Turner is right to reject Glass-Steagall
TO my surprise, I found myself agreeing with a lot – though not all – of what Lord Turner, chairman of the Financial Services Authority (FSA), had to say to the Treasury Select Committee yesterday.
He is right that it is impossible to impose maximum size limits on banks. He was also right that we shouldn’t introduce a UK version of the now defunct Glass-Steagall Act, a US law that separated investment banking from retail and commercial banking. And he was right that banks that engage in riskier activities should hold more capital, though his view that big banks should automatically hold more capital than small banks (he called this a tax on size, presumably to pander to the Committee’s prejudices) was less sound.
Lets take all of these in turn. Northern Rock, Bradford and Bingley, the Dunfermline Building Society and other bailed-out lenders were very small. Yet they were deemed “too big to fail”, which means that even a banking industry populated with corporate midgets would still be in line for a bail-out next time things go wrong. Clearly, a belief that small is good makes no sense. Imagine how bad customer service would be if all banks were limited to, say, 100,000 customers. There would be no competition. The 100,001th customer would be turned down and the remainder treated like dirt. The City’s competitiveness would also be destroyed.
Next, Glass-Steagall. Not one of the bank bail-outs in the US, in the UK or anywhere else would have been prevented had an act of its kind been in place. There is a vast academic literature from economists including Eugene White of Rutgers, Randall Kroszner and Raghuram Rajan of the University of Chicago, and Carlos Ramirez and Alex Tabarrock of George Mason University. It shows that unified banking is safer and less prone to collapse than artificially segmented institutions. In an astonishing paper, Tabarrock actually argues that Glass-Steagall was the product of an epic attempt by the Rockefellers to raise the costs of their rivals, the House of Morgan. George J Benston of the University of Georgia is the author of the best overall book on the subject: anybody who still thinks the act was a good idea should read The Separation of Commercial and Investment Banking: The Glass-Steagall Act Revisited and Reconsidered (it is out of print, but Tabarrock’s paper is at www.qjae.org/journals/qjae/pdf/qjae1_1_1.pdf).

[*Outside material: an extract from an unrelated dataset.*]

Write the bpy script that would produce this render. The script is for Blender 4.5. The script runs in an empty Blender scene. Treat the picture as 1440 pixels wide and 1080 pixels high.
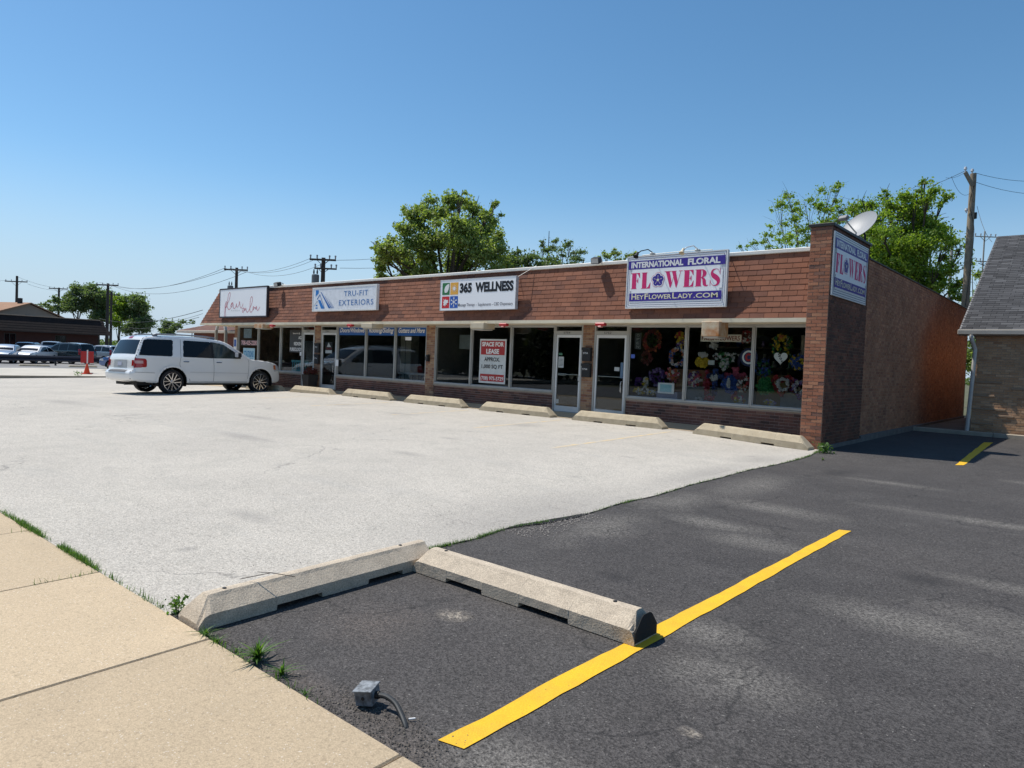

Banks need to hold greater capital than they did previously – and this capital should be much more liquid. It also makes sense for institutions that only engage in basic, bread and butter services to hold less capital, and for investment banks with large proprietary trading wings to hold more to absorb potential losses. But fairness is important. A small building society that lends vast amounts to the volatile commercial property market will be a much riskier proposition than a well-managed investment bank that doesnot engage in highly-leveraged proprietary trading. And even most prop traders posed less of a systemic risk than the average stodgy lender.
The other good news is that while Turner will look at remuneration structures at banks, he will not regulate the level of pay. For all his populist language, yesterday’s remarks were surprisingly thoughtful. And that, for a change, is surprisingly good news.